短編集。小さなお話が10話収録されています。
なんというか。
その一編、一編がそれぞれ十分に本一冊に値するんじゃないか、と思える内容で、すっかり恩田作品の虜になってしまいました。

表題の「図書室の海」はこの前読んだ「六番目の小夜子」の番外編。関根秋の姉、関根夏が小夜子だったときのお話です。
子どもの頃から落ち着いていて、自分も他人も客観的に見ることのできた夏は、だから今まで自分は『主人公』にはなれない人間だ、と思っており、そんな彼女に、あの『小夜子』が渡されたことから、少しだけ彼女の心が変化する。
鍵を彼女に渡した志田啓一。何故、自分に渡したのかを知りたくて、夏は図書室で彼が読んだ本を片っ端から読み始める。そこに、テニス部の一年後輩で、多分夏に好意を抱いている克哉と、同じく一年後輩で、図書室で敵意を示してくる少女がからみ、どこかに、髪の長い少女が見え隠れし。
短編だけれど、きっちりとそれぞれの成長と苦悩と悩みと希望が描かれる。
そして、あの、ちょっと怖くておもしろい感覚も。

後、、私がこの本の中で気になったお話が、
「イサオ・オサリヴァンを捜して」
野戦の戦場にあった一人の男の足跡を探す「私」の話なんだけれど、とてもおもしろくて、この世界観がとても気になった。こういうタイプのお話、大好きだなあ~と、改めて思い知った(笑)幸せ。
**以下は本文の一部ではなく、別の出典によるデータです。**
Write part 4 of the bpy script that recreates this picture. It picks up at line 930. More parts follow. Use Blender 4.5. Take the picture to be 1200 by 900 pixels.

他のものも、たとえば「ピクニックの準備」は「夜のピクニック」(未読)という長編の前日譚だし、確かに「恩田陸」という作家の作品世界の感覚を手っ取り早く知ろうと思ったら、この短編集はとてもいいかもしれない。

そうそう。作者のあとがきも、それぞれの作品についてのコメントなので、必見。
気になった「イサオ・オサリヴァンを捜して」は、なにやら「グリーンスリーブス」という長編の予告編として書かれたものだとのこと。で、この長編の方はどこに?と思ったんですが、まだ本になっていないのかな?


☆恩田陸2冊目にして、虜になっちゃった記念の作品です。
 実はすでに「球形の季節」という作品も読み終わってます。
 今は、「光の帝国・常野物語」を読んでいます。
 もう、止まらない。
 昔、夢中になった、新井素子作品と似た感覚を覚えています。
 そんな気持ちをまだ持てる自分にも、ちょっとうれしくなっていたりして、
 これは、もう、止められません。